There is, however, another factor that should be considered, and that is that Roupa Nova are a pop group -- not a Brazilian popular music group.
In other words, Natal Todo Dia is by no means a Christmas album Brazilian style, but a fairly standard Christmas album sung (mostly) in Portuguese.
Expect no bossa, samba, forró, choro, or axé, but piano and acoustic guitar ballads bathed in fairly MOR synthesizer arrangements, all designed to enhance the -- remarkable, it should be said -- doo wop talents of the Roupa Nova singers.
Even the repertory is mostly culled from English-speaking sources, from Christmas standards such as "White Christmas" and "Silent Night" to other feel-good songs not necessarily associated with Christmas, such as George Harrison's "My Sweet Lord," Louis Armstrong's "What a Wonderful World," and Michael Jackson's "Heal the World" (here renamed "A Paz").

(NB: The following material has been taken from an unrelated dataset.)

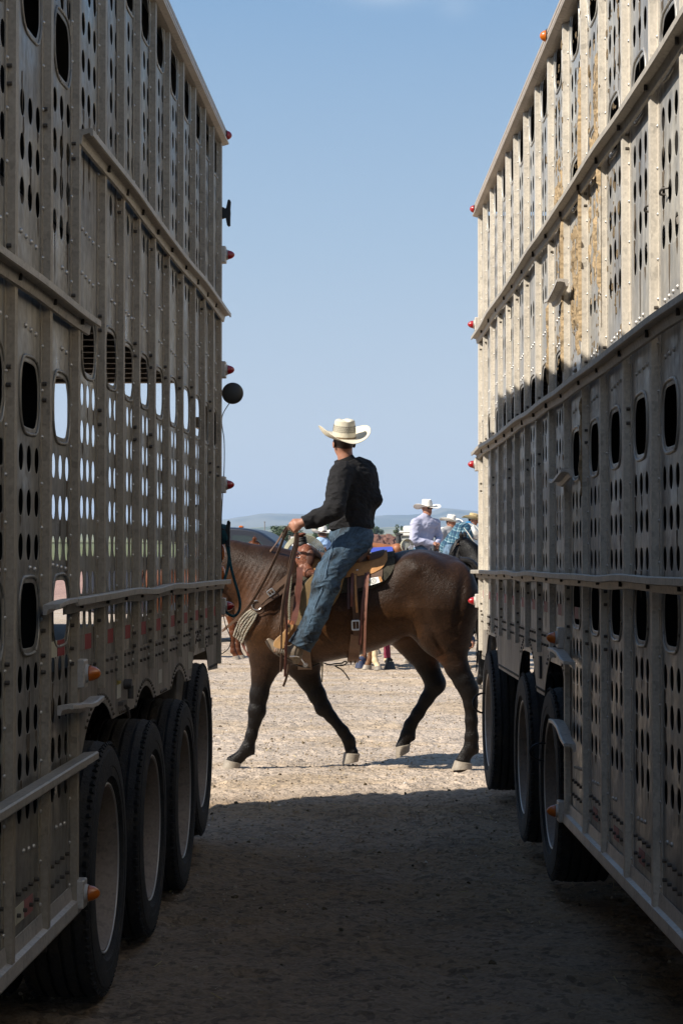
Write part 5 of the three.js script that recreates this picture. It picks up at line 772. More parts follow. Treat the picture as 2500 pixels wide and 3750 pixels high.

This is probably most unfortunate for international audiences, since they are already so familiar with this material done in a similar way.
A collection of Brazilian carols, or more originals like the two present in the record, "Natal Todo Dia" and "No Fundo do Coração," would have likely made this release more exciting.
As it is, it amounts to little more than a nice language curio (check Bread's David Gates appearing in a Portuguese version of his own "Come Home for Christmas") that may appeal to fans of Christmas music or vocal groups only.